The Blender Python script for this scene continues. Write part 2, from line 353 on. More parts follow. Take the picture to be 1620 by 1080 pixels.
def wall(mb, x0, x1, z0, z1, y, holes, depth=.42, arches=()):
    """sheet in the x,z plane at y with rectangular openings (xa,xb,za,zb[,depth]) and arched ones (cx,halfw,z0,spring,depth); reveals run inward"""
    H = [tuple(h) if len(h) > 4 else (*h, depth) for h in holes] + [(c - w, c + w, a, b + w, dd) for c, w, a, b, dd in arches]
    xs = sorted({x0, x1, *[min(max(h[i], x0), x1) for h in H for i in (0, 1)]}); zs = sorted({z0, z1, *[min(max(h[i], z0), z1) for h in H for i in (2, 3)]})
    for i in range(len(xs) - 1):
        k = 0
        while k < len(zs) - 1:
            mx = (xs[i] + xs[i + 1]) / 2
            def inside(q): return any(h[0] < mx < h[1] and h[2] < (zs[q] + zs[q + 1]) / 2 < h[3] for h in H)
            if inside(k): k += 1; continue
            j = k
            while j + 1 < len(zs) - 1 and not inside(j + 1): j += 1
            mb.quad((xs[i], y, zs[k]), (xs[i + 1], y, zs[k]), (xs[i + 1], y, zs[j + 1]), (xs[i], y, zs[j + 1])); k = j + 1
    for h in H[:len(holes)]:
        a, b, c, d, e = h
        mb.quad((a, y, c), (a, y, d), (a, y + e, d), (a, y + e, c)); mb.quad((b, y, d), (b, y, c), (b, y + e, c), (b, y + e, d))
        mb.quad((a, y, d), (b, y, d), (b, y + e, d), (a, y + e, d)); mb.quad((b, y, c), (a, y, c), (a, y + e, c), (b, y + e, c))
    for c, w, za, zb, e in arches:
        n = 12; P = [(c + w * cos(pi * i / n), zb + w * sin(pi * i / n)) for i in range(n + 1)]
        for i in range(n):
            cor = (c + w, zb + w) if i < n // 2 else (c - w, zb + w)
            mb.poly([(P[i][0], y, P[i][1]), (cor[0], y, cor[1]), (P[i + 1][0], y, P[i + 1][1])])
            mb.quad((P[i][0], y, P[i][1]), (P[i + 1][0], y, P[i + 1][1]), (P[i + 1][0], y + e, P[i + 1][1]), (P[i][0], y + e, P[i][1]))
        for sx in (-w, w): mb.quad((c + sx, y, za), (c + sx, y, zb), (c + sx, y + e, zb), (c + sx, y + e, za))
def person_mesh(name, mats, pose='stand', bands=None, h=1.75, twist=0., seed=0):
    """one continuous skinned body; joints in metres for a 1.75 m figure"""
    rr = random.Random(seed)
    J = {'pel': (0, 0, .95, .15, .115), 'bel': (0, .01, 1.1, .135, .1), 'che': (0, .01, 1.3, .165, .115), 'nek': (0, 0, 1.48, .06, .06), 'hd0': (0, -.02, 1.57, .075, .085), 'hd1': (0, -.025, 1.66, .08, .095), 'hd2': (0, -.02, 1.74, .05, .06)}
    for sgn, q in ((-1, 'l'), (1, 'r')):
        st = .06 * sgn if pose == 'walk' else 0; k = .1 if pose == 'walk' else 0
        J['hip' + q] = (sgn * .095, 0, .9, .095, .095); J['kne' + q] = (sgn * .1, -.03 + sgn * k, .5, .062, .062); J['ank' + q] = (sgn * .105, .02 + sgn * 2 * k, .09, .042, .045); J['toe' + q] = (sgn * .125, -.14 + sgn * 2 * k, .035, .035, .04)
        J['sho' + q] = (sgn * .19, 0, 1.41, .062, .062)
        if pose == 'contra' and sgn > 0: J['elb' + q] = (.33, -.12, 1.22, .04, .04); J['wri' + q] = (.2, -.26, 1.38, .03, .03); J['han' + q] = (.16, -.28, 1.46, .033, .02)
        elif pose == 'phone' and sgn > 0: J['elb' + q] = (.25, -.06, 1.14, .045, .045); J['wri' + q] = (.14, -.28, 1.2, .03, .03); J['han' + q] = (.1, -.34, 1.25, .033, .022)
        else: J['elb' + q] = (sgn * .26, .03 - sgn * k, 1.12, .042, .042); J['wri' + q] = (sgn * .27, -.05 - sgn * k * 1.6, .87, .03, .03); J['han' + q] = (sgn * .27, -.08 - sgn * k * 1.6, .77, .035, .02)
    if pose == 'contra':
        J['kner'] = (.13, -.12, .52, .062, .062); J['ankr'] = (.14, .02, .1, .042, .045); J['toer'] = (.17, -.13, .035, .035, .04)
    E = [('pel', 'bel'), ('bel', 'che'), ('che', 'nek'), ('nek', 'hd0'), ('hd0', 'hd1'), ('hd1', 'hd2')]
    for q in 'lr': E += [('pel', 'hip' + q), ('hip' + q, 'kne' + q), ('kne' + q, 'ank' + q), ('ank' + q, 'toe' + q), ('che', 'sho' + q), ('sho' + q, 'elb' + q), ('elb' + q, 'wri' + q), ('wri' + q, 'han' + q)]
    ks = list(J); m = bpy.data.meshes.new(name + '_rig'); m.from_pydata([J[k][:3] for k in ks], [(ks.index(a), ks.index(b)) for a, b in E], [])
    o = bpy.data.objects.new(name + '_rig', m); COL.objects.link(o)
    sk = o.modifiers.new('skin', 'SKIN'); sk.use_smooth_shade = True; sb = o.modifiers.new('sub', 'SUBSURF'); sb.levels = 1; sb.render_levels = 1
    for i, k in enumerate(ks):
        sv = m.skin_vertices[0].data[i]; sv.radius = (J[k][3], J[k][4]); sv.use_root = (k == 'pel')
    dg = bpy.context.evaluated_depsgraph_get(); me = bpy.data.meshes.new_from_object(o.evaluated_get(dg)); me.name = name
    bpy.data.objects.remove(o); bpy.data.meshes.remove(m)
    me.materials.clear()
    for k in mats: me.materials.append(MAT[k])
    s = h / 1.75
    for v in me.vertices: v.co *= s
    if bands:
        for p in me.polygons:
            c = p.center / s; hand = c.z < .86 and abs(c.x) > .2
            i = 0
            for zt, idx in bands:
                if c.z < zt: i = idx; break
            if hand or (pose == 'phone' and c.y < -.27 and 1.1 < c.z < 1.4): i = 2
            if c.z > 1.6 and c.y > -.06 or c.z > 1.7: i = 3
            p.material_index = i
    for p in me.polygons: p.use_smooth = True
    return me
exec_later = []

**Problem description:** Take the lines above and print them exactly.

**Answer for this exercise:**
The Blender Python script for this scene continues. Write part 2, from line 353 on. More parts follow. Take the picture to be 1620 by 1080 pixels.
def wall(mb, x0, x1, z0, z1, y, holes, depth=.42, arches=()):
    """sheet in the x,z plane at y with rectangular openings (xa,xb,za,zb[,depth]) and arched ones (cx,halfw,z0,spring,depth); reveals run inward"""
    H = [tuple(h) if len(h) > 4 else (*h, depth) for h in holes] + [(c - w, c + w, a, b + w, dd) for c, w, a, b, dd in arches]
    xs = sorted({x0, x1, *[min(max(h[i], x0), x1) for h in H for i in (0, 1)]}); zs = sorted({z0, z1, *[min(max(h[i], z0), z1) for h in H for i in (2, 3)]})
    for i in range(len(xs) - 1):
        k = 0
        while k < len(zs) - 1:
            mx = (xs[i] + xs[i + 1]) / 2
            def inside(q): return any(h[0] < mx < h[1] and h[2] < (zs[q] + zs[q + 1]) / 2 < h[3] for h in H)
            if inside(k): k += 1; continue
            j = k
            while j + 1 < len(zs) - 1 and not inside(j + 1): j += 1
            mb.quad((xs[i], y, zs[k]), (xs[i + 1], y, zs[k]), (xs[i + 1], y, zs[j + 1]), (xs[i], y, zs[j + 1])); k = j + 1
    for h in H[:len(holes)]:
        a, b, c, d, e = h
        mb.quad((a, y, c), (a, y, d), (a, y + e, d), (a, y + e, c)); mb.quad((b, y, d), (b, y, c), (b, y + e, c), (b, y + e, d))
        mb.quad((a, y, d), (b, y, d), (b, y + e, d), (a, y + e, d)); mb.quad((b, y, c), (a, y, c), (a, y + e, c), (b, y + e, c))
    for c, w, za, zb, e in arches:
        n = 12; P = [(c + w * cos(pi * i / n), zb + w * sin(pi * i / n)) for i in range(n + 1)]
        for i in range(n):
            cor = (c + w, zb + w) if i < n // 2 else (c - w, zb + w)
            mb.poly([(P[i][0], y, P[i][1]), (cor[0], y, cor[1]), (P[i + 1][0], y, P[i + 1][1])])
            mb.quad((P[i][0], y, P[i][1]), (P[i + 1][0], y, P[i + 1][1]), (P[i + 1][0], y + e, P[i + 1][1]), (P[i][0], y + e, P[i][1]))
        for sx in (-w, w): mb.quad((c + sx, y, za), (c + sx, y, zb), (c + sx, y + e, zb), (c + sx, y + e, za))
def person_mesh(name, mats, pose='stand', bands=None, h=1.75, twist=0., seed=0):
    """one continuous skinned body; joints in metres for a 1.75 m figure"""
    rr = random.Random(seed)
    J = {'pel': (0, 0, .95, .15, .115), 'bel': (0, .01, 1.1, .135, .1), 'che': (0, .01, 1.3, .165, .115), 'nek': (0, 0, 1.48, .06, .06), 'hd0': (0, -.02, 1.57, .075, .085), 'hd1': (0, -.025, 1.66, .08, .095), 'hd2': (0, -.02, 1.74, .05, .06)}
    for sgn, q in ((-1, 'l'), (1, 'r')):
        st = .06 * sgn if pose == 'walk' else 0; k = .1 if pose == 'walk' else 0
        J['hip' + q] = (sgn * .095, 0, .9, .095, .095); J['kne' + q] = (sgn * .1, -.03 + sgn * k, .5, .062, .062); J['ank' + q] = (sgn * .105, .02 + sgn * 2 * k, .09, .042, .045); J['toe' + q] = (sgn * .125, -.14 + sgn * 2 * k, .035, .035, .04)
        J['sho' + q] = (sgn * .19, 0, 1.41, .062, .062)
        if pose == 'contra' and sgn > 0: J['elb' + q] = (.33, -.12, 1.22, .04, .04); J['wri' + q] = (.2, -.26, 1.38, .03, .03); J['han' + q] = (.16, -.28, 1.46, .033, .02)
        elif pose == 'phone' and sgn > 0: J['elb' + q] = (.25, -.06, 1.14, .045, .045); J['wri' + q] = (.14, -.28, 1.2, .03, .03); J['han' + q] = (.1, -.34, 1.25, .033, .022)
        else: J['elb' + q] = (sgn * .26, .03 - sgn * k, 1.12, .042, .042); J['wri' + q] = (sgn * .27, -.05 - sgn * k * 1.6, .87, .03, .03); J['han' + q] = (sgn * .27, -.08 - sgn * k * 1.6, .77, .035, .02)
    if pose == 'contra':
        J['kner'] = (.13, -.12, .52, .062, .062); J['ankr'] = (.14, .02, .1, .042, .045); J['toer'] = (.17, -.13, .035, .035, .04)
    E = [('pel', 'bel'), ('bel', 'che'), ('che', 'nek'), ('nek', 'hd0'), ('hd0', 'hd1'), ('hd1', 'hd2')]
    for q in 'lr': E += [('pel', 'hip' + q), ('hip' + q, 'kne' + q), ('kne' + q, 'ank' + q), ('ank' + q, 'toe' + q), ('che', 'sho' + q), ('sho' + q, 'elb' + q), ('elb' + q, 'wri' + q), ('wri' + q, 'han' + q)]
    ks = list(J); m = bpy.data.meshes.new(name + '_rig'); m.from_pydata([J[k][:3] for k in ks], [(ks.index(a), ks.index(b)) for a, b in E], [])
    o = bpy.data.objects.new(name + '_rig', m); COL.objects.link(o)
    sk = o.modifiers.new('skin', 'SKIN'); sk.use_smooth_shade = True; sb = o.modifiers.new('sub', 'SUBSURF'); sb.levels = 1; sb.render_levels = 1
    for i, k in enumerate(ks):
        sv = m.skin_vertices[0].data[i]; sv.radius = (J[k][3], J[k][4]); sv.use_root = (k == 'pel')
    dg = bpy.context.evaluated_depsgraph_get(); me = bpy.data.meshes.new_from_object(o.evaluated_get(dg)); me.name = name
    bpy.data.objects.remove(o); bpy.data.meshes.remove(m)
    me.materials.clear()
    for k in mats: me.materials.append(MAT[k])
    s = h / 1.75
    for v in me.vertices: v.co *= s
    if bands:
        for p in me.polygons:
            c = p.center / s; hand = c.z < .86 and abs(c.x) > .2
            i = 0
            for zt, idx in bands:
                if c.z < zt: i = idx; break
            if hand or (pose == 'phone' and c.y < -.27 and 1.1 < c.z < 1.4): i = 2
            if c.z > 1.6 and c.y > -.06 or c.z > 1.7: i = 3
            p.material_index = i
    for p in me.polygons: p.use_smooth = True
    return me
exec_later = []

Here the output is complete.